Hıdır Çak, konuşmasının sonunda, kentsel dönüşüme ve planlamaya ilişkin olmak üzere yapılacak olan yasal düzenlemelerde hak ve özgürlüklerin temel alınmasının zorunlu olduğu vurgusunu yaptı.

“145 BİNA YIKILDI”
Çevre Şehircilik İl Müdürlüğünden Altyapı ve Kentsel Dönüşüm Şube Müdürü M. İskender Özdemir de il müdürlüğü ve bakanlık tarafından Adana’da lisanslandırılmış yetkili kuruluşlarca şu ana kadar toplam 542 yapının (toplam bağımsız birim 2162) riskli yapı tespiti yapıldığını, bunlardan 145’inin yıkımının tamamlandığını söyledi.

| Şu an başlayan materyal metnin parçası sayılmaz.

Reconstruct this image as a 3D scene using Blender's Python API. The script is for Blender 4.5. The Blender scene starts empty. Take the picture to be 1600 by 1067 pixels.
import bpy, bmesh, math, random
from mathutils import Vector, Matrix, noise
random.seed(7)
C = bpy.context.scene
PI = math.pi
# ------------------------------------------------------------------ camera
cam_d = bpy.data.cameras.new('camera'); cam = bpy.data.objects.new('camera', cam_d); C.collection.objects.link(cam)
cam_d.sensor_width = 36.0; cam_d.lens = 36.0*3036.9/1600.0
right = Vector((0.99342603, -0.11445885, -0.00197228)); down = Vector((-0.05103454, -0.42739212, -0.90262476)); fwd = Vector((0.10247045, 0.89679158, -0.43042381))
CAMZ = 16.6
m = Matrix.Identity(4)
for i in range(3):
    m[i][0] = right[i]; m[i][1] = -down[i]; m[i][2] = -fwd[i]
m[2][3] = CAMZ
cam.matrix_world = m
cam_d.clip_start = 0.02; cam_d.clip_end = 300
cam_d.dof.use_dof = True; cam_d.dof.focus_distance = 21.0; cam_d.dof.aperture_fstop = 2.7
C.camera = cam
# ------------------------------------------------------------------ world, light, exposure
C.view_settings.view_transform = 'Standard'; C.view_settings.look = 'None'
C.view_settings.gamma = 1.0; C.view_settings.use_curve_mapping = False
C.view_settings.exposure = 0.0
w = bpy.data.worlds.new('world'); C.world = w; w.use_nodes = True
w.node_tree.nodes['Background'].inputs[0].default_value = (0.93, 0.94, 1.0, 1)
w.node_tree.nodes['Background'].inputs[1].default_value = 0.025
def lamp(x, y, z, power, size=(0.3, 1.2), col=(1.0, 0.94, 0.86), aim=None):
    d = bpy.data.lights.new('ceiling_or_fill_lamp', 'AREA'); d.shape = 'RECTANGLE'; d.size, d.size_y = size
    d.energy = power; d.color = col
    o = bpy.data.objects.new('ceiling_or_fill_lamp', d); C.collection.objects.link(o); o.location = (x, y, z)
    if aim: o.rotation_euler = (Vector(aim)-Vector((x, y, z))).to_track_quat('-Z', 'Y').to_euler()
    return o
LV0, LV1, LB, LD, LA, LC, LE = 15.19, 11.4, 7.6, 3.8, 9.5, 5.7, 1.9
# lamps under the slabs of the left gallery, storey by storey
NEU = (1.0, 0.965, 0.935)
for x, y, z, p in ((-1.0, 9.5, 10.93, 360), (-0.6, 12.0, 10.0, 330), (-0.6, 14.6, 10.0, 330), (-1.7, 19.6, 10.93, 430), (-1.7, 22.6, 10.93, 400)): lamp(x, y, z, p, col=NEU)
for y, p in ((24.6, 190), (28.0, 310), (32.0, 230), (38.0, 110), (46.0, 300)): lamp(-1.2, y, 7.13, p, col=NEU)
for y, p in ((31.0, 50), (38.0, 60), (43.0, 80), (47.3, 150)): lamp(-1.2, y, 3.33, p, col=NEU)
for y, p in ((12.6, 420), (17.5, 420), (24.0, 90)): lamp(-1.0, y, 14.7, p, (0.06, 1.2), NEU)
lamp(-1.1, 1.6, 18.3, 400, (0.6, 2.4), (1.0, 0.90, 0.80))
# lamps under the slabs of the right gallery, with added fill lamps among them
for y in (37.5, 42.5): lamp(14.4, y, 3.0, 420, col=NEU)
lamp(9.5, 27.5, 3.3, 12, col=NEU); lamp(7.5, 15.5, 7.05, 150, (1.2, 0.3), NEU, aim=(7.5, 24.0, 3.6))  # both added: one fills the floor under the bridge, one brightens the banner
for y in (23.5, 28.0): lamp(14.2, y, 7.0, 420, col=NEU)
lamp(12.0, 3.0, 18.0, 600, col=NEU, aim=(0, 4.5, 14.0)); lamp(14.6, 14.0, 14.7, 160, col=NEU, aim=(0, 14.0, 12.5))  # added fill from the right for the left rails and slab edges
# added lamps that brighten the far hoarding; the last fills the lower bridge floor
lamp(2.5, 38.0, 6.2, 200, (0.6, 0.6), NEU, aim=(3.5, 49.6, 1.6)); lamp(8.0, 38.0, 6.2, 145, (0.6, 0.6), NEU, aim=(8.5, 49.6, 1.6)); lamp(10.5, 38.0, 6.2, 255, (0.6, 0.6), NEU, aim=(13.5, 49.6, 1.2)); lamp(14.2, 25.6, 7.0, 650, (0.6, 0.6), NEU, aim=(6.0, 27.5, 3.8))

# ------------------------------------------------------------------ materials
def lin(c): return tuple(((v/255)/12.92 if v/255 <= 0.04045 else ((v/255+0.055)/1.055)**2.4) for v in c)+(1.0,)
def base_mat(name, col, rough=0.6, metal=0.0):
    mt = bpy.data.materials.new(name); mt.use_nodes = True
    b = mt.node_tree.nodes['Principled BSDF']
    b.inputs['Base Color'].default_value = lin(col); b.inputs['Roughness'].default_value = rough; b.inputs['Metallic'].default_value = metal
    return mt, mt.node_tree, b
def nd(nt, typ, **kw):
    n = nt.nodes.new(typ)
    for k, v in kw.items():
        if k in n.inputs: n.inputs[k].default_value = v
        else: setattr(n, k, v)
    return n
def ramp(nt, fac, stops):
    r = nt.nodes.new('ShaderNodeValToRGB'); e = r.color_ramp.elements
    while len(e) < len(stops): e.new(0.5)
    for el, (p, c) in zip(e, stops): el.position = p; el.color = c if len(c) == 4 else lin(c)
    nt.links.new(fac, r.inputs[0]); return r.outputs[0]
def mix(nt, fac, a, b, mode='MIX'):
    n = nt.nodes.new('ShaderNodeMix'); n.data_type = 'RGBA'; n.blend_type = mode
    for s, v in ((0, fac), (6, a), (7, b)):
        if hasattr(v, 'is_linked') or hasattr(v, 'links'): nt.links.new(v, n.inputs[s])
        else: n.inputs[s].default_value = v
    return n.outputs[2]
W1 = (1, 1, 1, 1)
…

Riskli yapı tespiti yapılan diğer konut ve işyerleri için ise; ilgili belediyelere riskli binaların yıkımı için gerekli işlemlerin yapılması yönünde bildirimlerde bulunulduğunu belirten Özdemir, “6306 sayılı kanun gereği riskli yapıların yıktırılmasında ve bunların bulunduğu alanlar ile riskli alanlar ve rezerv yapı alanlarındaki uygulamalarda, öncelikli olarak malikler ile anlaşma yoluna gidilmesi esastır. Anlaşma ile tahliye edilen yapıların maliklerine veya malik olmasalar bile kiracı veya sınırlı ayni hak sahibi olarak bu yapılarda ikamet edenlere kira yardımı yapılabilir. Riskli yapıyı tahliye eden taşınmaz sahiplerine kredi faiz desteği de yapılmaktadır” diye konuştu. Soru-cevap bölümüyle sona eren panele yoğun ilgi gösterildi.